----- Information shown -----
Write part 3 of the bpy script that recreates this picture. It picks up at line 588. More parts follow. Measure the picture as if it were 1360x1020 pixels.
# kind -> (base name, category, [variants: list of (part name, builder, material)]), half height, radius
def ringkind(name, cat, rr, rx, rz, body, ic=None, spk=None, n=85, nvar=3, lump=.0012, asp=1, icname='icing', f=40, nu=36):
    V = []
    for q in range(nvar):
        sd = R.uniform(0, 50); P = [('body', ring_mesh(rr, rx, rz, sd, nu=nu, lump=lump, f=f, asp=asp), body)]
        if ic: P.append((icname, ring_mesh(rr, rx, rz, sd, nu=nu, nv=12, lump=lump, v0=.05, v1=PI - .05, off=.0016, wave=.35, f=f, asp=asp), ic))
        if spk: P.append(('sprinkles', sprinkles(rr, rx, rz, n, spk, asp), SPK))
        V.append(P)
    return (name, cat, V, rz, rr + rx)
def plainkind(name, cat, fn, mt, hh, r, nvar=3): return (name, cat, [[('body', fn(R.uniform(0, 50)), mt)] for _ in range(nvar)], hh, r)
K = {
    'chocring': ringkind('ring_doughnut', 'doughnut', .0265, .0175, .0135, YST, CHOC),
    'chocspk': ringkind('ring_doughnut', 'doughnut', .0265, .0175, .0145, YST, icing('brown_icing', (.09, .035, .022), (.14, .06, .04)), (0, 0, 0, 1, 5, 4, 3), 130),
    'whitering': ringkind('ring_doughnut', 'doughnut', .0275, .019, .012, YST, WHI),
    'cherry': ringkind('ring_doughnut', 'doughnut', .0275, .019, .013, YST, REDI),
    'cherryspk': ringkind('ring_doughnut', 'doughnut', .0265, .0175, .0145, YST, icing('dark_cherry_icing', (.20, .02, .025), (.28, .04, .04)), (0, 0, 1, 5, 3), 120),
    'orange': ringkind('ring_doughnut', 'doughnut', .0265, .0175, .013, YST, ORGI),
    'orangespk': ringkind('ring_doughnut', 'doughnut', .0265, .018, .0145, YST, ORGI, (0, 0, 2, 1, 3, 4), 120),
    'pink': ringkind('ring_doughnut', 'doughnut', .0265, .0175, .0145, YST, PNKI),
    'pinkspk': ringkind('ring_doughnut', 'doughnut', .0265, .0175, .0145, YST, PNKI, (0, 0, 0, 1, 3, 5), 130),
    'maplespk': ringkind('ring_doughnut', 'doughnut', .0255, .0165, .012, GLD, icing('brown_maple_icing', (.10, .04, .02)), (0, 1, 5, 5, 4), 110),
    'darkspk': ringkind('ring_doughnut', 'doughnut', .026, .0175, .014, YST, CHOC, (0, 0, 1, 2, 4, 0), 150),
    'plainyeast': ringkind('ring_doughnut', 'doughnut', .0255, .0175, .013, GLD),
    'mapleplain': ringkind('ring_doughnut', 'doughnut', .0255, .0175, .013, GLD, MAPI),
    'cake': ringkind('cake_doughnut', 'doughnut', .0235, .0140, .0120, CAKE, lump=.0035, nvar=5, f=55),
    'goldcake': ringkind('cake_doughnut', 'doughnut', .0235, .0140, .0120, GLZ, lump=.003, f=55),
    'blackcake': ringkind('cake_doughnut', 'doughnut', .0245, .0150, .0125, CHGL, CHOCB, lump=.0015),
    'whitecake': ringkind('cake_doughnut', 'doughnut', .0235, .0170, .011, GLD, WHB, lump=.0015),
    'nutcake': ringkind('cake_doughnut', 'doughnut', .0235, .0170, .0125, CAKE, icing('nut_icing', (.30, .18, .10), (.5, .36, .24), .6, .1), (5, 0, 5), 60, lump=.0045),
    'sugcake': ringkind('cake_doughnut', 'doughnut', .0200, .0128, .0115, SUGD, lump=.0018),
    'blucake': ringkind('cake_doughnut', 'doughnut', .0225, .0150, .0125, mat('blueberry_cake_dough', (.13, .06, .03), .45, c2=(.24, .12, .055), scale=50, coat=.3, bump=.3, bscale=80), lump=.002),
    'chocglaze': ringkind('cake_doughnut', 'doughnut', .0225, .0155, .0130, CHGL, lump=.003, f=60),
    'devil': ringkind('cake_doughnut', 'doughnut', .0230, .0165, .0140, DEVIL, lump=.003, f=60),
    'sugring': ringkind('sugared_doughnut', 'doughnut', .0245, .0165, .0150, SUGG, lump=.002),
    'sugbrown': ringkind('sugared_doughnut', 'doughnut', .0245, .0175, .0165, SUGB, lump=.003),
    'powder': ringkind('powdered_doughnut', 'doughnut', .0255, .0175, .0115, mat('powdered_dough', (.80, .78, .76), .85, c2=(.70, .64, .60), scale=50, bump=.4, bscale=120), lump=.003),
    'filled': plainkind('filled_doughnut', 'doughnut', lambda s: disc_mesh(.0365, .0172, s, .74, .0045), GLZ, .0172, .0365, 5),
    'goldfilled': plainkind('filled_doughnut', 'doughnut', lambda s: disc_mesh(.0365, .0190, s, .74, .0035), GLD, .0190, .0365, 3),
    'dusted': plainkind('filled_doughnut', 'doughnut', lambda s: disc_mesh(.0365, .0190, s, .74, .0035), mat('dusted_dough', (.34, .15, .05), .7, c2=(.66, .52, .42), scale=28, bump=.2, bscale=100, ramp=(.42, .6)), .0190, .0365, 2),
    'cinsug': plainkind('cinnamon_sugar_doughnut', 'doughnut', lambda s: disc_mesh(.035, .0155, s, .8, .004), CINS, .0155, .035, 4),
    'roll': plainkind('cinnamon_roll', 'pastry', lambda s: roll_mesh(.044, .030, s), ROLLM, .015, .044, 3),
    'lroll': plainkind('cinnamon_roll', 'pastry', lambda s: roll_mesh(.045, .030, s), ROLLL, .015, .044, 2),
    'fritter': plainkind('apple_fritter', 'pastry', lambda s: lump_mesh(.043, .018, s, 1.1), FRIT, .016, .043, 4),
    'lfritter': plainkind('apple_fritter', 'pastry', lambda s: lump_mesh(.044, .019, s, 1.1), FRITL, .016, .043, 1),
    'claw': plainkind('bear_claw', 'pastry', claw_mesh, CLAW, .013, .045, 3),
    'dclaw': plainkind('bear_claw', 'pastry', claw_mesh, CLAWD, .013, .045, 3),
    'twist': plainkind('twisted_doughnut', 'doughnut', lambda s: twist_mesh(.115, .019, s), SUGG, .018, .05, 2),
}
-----
▸ **Exercise**: Copy all of the material word for word.

▸ **Solved problem**:
Write part 3 of the bpy script that recreates this picture. It picks up at line 588. More parts follow. Measure the picture as if it were 1360x1020 pixels.
# kind -> (base name, category, [variants: list of (part name, builder, material)]), half height, radius
def ringkind(name, cat, rr, rx, rz, body, ic=None, spk=None, n=85, nvar=3, lump=.0012, asp=1, icname='icing', f=40, nu=36):
    V = []
    for q in range(nvar):
        sd = R.uniform(0, 50); P = [('body', ring_mesh(rr, rx, rz, sd, nu=nu, lump=lump, f=f, asp=asp), body)]
        if ic: P.append((icname, ring_mesh(rr, rx, rz, sd, nu=nu, nv=12, lump=lump, v0=.05, v1=PI - .05, off=.0016, wave=.35, f=f, asp=asp), ic))
        if spk: P.append(('sprinkles', sprinkles(rr, rx, rz, n, spk, asp), SPK))
        V.append(P)
    return (name, cat, V, rz, rr + rx)
def plainkind(name, cat, fn, mt, hh, r, nvar=3): return (name, cat, [[('body', fn(R.uniform(0, 50)), mt)] for _ in range(nvar)], hh, r)
K = {
    'chocring': ringkind('ring_doughnut', 'doughnut', .0265, .0175, .0135, YST, CHOC),
    'chocspk': ringkind('ring_doughnut', 'doughnut', .0265, .0175, .0145, YST, icing('brown_icing', (.09, .035, .022), (.14, .06, .04)), (0, 0, 0, 1, 5, 4, 3), 130),
    'whitering': ringkind('ring_doughnut', 'doughnut', .0275, .019, .012, YST, WHI),
    'cherry': ringkind('ring_doughnut', 'doughnut', .0275, .019, .013, YST, REDI),
    'cherryspk': ringkind('ring_doughnut', 'doughnut', .0265, .0175, .0145, YST, icing('dark_cherry_icing', (.20, .02, .025), (.28, .04, .04)), (0, 0, 1, 5, 3), 120),
    'orange': ringkind('ring_doughnut', 'doughnut', .0265, .0175, .013, YST, ORGI),
    'orangespk': ringkind('ring_doughnut', 'doughnut', .0265, .018, .0145, YST, ORGI, (0, 0, 2, 1, 3, 4), 120),
    'pink': ringkind('ring_doughnut', 'doughnut', .0265, .0175, .0145, YST, PNKI),
    'pinkspk': ringkind('ring_doughnut', 'doughnut', .0265, .0175, .0145, YST, PNKI, (0, 0, 0, 1, 3, 5), 130),
    'maplespk': ringkind('ring_doughnut', 'doughnut', .0255, .0165, .012, GLD, icing('brown_maple_icing', (.10, .04, .02)), (0, 1, 5, 5, 4), 110),
    'darkspk': ringkind('ring_doughnut', 'doughnut', .026, .0175, .014, YST, CHOC, (0, 0, 1, 2, 4, 0), 150),
    'plainyeast': ringkind('ring_doughnut', 'doughnut', .0255, .0175, .013, GLD),
    'mapleplain': ringkind('ring_doughnut', 'doughnut', .0255, .0175, .013, GLD, MAPI),
    'cake': ringkind('cake_doughnut', 'doughnut', .0235, .0140, .0120, CAKE, lump=.0035, nvar=5, f=55),
    'goldcake': ringkind('cake_doughnut', 'doughnut', .0235, .0140, .0120, GLZ, lump=.003, f=55),
    'blackcake': ringkind('cake_doughnut', 'doughnut', .0245, .0150, .0125, CHGL, CHOCB, lump=.0015),
    'whitecake': ringkind('cake_doughnut', 'doughnut', .0235, .0170, .011, GLD, WHB, lump=.0015),
    'nutcake': ringkind('cake_doughnut', 'doughnut', .0235, .0170, .0125, CAKE, icing('nut_icing', (.30, .18, .10), (.5, .36, .24), .6, .1), (5, 0, 5), 60, lump=.0045),
    'sugcake': ringkind('cake_doughnut', 'doughnut', .0200, .0128, .0115, SUGD, lump=.0018),
    'blucake': ringkind('cake_doughnut', 'doughnut', .0225, .0150, .0125, mat('blueberry_cake_dough', (.13, .06, .03), .45, c2=(.24, .12, .055), scale=50, coat=.3, bump=.3, bscale=80), lump=.002),
    'chocglaze': ringkind('cake_doughnut', 'doughnut', .0225, .0155, .0130, CHGL, lump=.003, f=60),
    'devil': ringkind('cake_doughnut', 'doughnut', .0230, .0165, .0140, DEVIL, lump=.003, f=60),
    'sugring': ringkind('sugared_doughnut', 'doughnut', .0245, .0165, .0150, SUGG, lump=.002),
    'sugbrown': ringkind('sugared_doughnut', 'doughnut', .0245, .0175, .0165, SUGB, lump=.003),
    'powder': ringkind('powdered_doughnut', 'doughnut', .0255, .0175, .0115, mat('powdered_dough', (.80, .78, .76), .85, c2=(.70, .64, .60), scale=50, bump=.4, bscale=120), lump=.003),
    'filled': plainkind('filled_doughnut', 'doughnut', lambda s: disc_mesh(.0365, .0172, s, .74, .0045), GLZ, .0172, .0365, 5),
    'goldfilled': plainkind('filled_doughnut', 'doughnut', lambda s: disc_mesh(.0365, .0190, s, .74, .0035), GLD, .0190, .0365, 3),
    'dusted': plainkind('filled_doughnut', 'doughnut', lambda s: disc_mesh(.0365, .0190, s, .74, .0035), mat('dusted_dough', (.34, .15, .05), .7, c2=(.66, .52, .42), scale=28, bump=.2, bscale=100, ramp=(.42, .6)), .0190, .0365, 2),
    'cinsug': plainkind('cinnamon_sugar_doughnut', 'doughnut', lambda s: disc_mesh(.035, .0155, s, .8, .004), CINS, .0155, .035, 4),
    'roll': plainkind('cinnamon_roll', 'pastry', lambda s: roll_mesh(.044, .030, s), ROLLM, .015, .044, 3),
    'lroll': plainkind('cinnamon_roll', 'pastry', lambda s: roll_mesh(.045, .030, s), ROLLL, .015, .044, 2),
    'fritter': plainkind('apple_fritter', 'pastry', lambda s: lump_mesh(.043, .018, s, 1.1), FRIT, .016, .043, 4),
    'lfritter': plainkind('apple_fritter', 'pastry', lambda s: lump_mesh(.044, .019, s, 1.1), FRITL, .016, .043, 1),
    'claw': plainkind('bear_claw', 'pastry', claw_mesh, CLAW, .013, .045, 3),
    'dclaw': plainkind('bear_claw', 'pastry', claw_mesh, CLAWD, .013, .045, 3),
    'twist': plainkind('twisted_doughnut', 'doughnut', lambda s: twist_mesh(.115, .019, s), SUGG, .018, .05, 2),
}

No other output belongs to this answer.